§ **EXERCISE DETAILS**: Only lines holding the word "scene" should be copied from the material.

§ **INFORMATION SUPPLIED**:
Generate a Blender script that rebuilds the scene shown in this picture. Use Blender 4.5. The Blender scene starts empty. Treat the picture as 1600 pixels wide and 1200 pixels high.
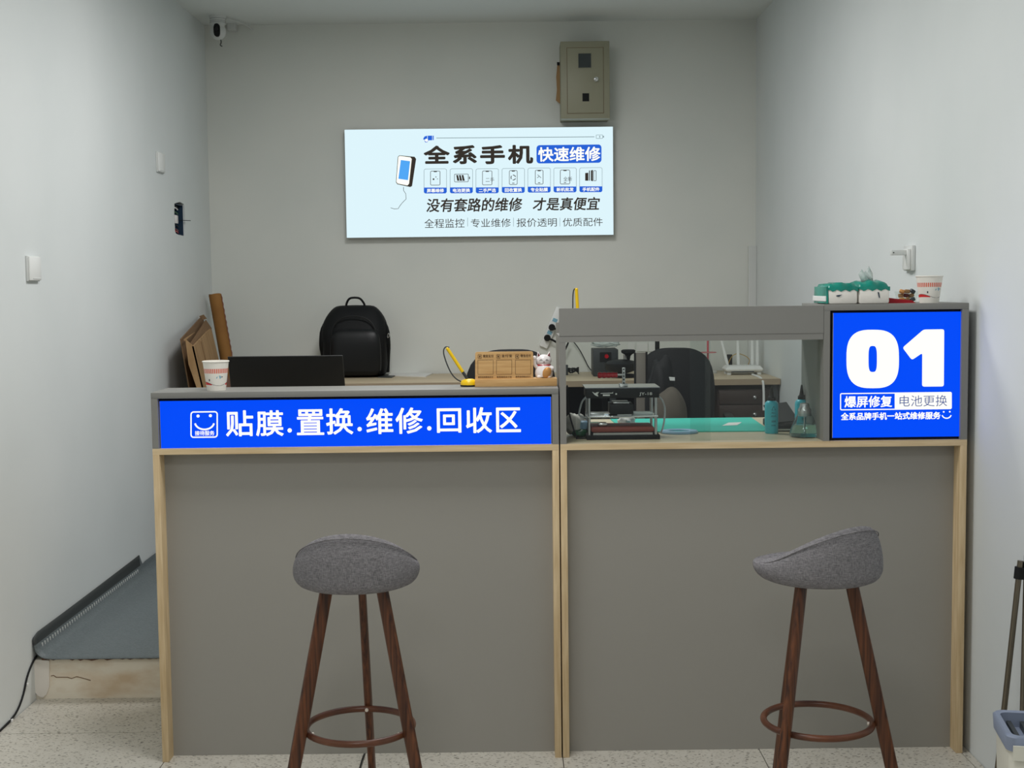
import bpy, bmesh, math, random
from mathutils import Vector, Matrix
random.seed(7)
PI = math.pi
SC = bpy.context.scene
COL = SC.collection
# ------------------------------------------------------------------ camera
F, H, YC, YB = 2050.0, 1.42, 3.85, 7.35
PITCH, ROLL = math.atan(155 / F), -0.0115
cd = bpy.data.cameras.new('camera'); cam = bpy.data.objects.new('camera', cd); COL.objects.link(cam)
cd.sensor_fit = 'HORIZONTAL'; cd.sensor_width = 36; cd.lens = 36 * F / 1600; cd.clip_start = 0.05
MR = Matrix.Rotation(PI / 2 - PITCH, 3, 'X') @ Matrix.Rotation(ROLL, 3, 'Z')
cam.matrix_world = Matrix.Translation((0, 0, H)) @ MR.to_4x4()
SC.camera = cam
# ------------------------------------------------------------------ view, world, lamps
SC.view_settings.view_transform = 'Standard'; SC.view_settings.look = 'None'
SC.view_settings.gamma = 1; SC.view_settings.use_curve_mapping = False
SC.view_settings.exposure = 0.0
w = bpy.data.worlds.new('world'); SC.world = w; w.use_nodes = True
w.node_tree.nodes['Background'].inputs[0].default_value = (0.90, 0.95, 1.0, 1)
w.node_tree.nodes['Background'].inputs[1].default_value = 0.18
def area(name, loc, rot, sx, sy, power, color):
    l = bpy.data.lights.new(name, 'AREA'); l.shape = 'RECTANGLE'; l.size = sx; l.size_y = sy
    l.energy = power; l.color = color
    o = bpy.data.objects.new(name, l); COL.objects.link(o); o.location = loc; o.rotation_euler = rot
    return o
area('ceiling_lamp', (-0.25, 3.2, 2.82), (0, 0, 0), 0.6, 0.6, 26, (1.0, 0.99, 0.99))
area('ceiling_lamp', (-0.25, 5.1, 2.82), (0, 0, 0), 0.6, 0.6, 30, (1.0, 0.99, 0.99))
area('ceiling_lamp', (-0.25, 1.0, 2.82), (0, 0, 0), 0.6, 0.6, 20, (1.0, 0.99, 0.99))
area('ceiling_lamp', (-0.25, -1.0, 2.82), (0, 0, 0), 0.6, 0.6, 18, (1.0, 0.99, 0.99))

# ------------------------------------------------------------------ pixel -> world
def ray(u, v): return MR @ Vector(((u - 800) / F, (600 - v) / F, -1))
C0 = Vector((0, 0, H))
def P(u, v, Y): d = ray(u, v); return C0 + d * (Y / d.y)
def R(u, v, Z): d = ray(u, v); return C0 + d * ((Z - H) / d.z)
def Q(u, v, X): d = ray(u, v); return C0 + d * (X / d.x)

# ------------------------------------------------------------------ materials
def lin(c):
    r = []
    for x in c[:3]:
        x = x / 255; r.append(x / 12.92 if x <= 0.04045 else ((x + 0.055) / 1.055) ** 2.4)
    return (*r, 1)
def mat(name, c, rough=0.5, metal=0.0, noise=None, bump=None, trans=0, emit=None, spec=0.5, ior=1.45, sheen=0, coat=0):
    """c = sRGB 0-255.  noise=(scale, c2, (sx,sy,sz), lo, hi); bump=(scale, strength, (sx,sy,sz))"""
    m = bpy.data.materials.new(name); m.use_nodes = True
    nt = m.node_tree; b = nt.nodes['Principled BSDF']
    b.inputs['Base Color'].default_value = lin(c); b.inputs['Roughness'].default_value = rough
    b.inputs['Metallic'].default_value = metal; b.inputs['Specular IOR Level'].default_value = spec
    b.inputs['IOR'].default_value = ior
    b.inputs['Transmission Weight'].default_value = trans
    b.inputs['Coat Weight'].default_value = coat
    if sheen: b.inputs['Sheen Weight'].default_value = sheen
    if emit:
        b.inputs['Emission Color'].default_value = lin(c); b.inputs['Emission Strength'].default_value = emit
        b.inputs['Base Color'].default_value = (0.002, 0.002, 0.002, 1); b.inputs['Specular IOR Level'].default_value = 0.04
    tc = None
    def coords(sc):
        nonlocal tc
        if tc is None: tc = nt.nodes.new('ShaderNodeTexCoord')
        mp = nt.nodes.new('ShaderNodeMapping'); mp.inputs['Scale'].default_value = sc
        nt.links.new(tc.outputs['Object'], mp.inputs[0]); return mp.outputs[0]
    if noise:
        s, c2, sc, lo, hi = noise
        n = nt.nodes.new('ShaderNodeTexNoise'); n.inputs['Scale'].default_value = s; n.inputs['Detail'].default_value = 5
        nt.links.new(coords(sc), n.inputs['Vector'])
        rp = nt.nodes.new('ShaderNodeValToRGB'); rp.color_ramp.elements[0].position = lo; rp.color_ramp.elements[1].position = hi
        rp.color_ramp.elements[0].color = lin(c); rp.color_ramp.elements[1].color = lin(c2)
        nt.links.new(n.outputs['Fac'], rp.inputs[0]); nt.links.new(rp.outputs[0], b.inputs['Base Color'])
    if bump:
        s, st, sc = bump
        n = nt.nodes.new('ShaderNodeTexNoise'); n.inputs['Scale'].default_value = s; n.inputs['Detail'].default_value = 4
        nt.links.new(coords(sc), n.inputs['Vector'])
        bp = nt.nodes.new('ShaderNodeBump'); bp.inputs['Strength'].default_value = st; bp.inputs['Distance'].default_value = 0.002
        nt.links.new(n.outputs['Fac'], bp.inputs['Height']); nt.links.new(bp.outputs[0], b.inputs['Normal'])
    return m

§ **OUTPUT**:
Generate a Blender script that rebuilds the scene shown in this picture. Use Blender 4.5. The Blender scene starts empty. Treat the picture as 1600 pixels wide and 1200 pixels high.
SC = bpy.context.scene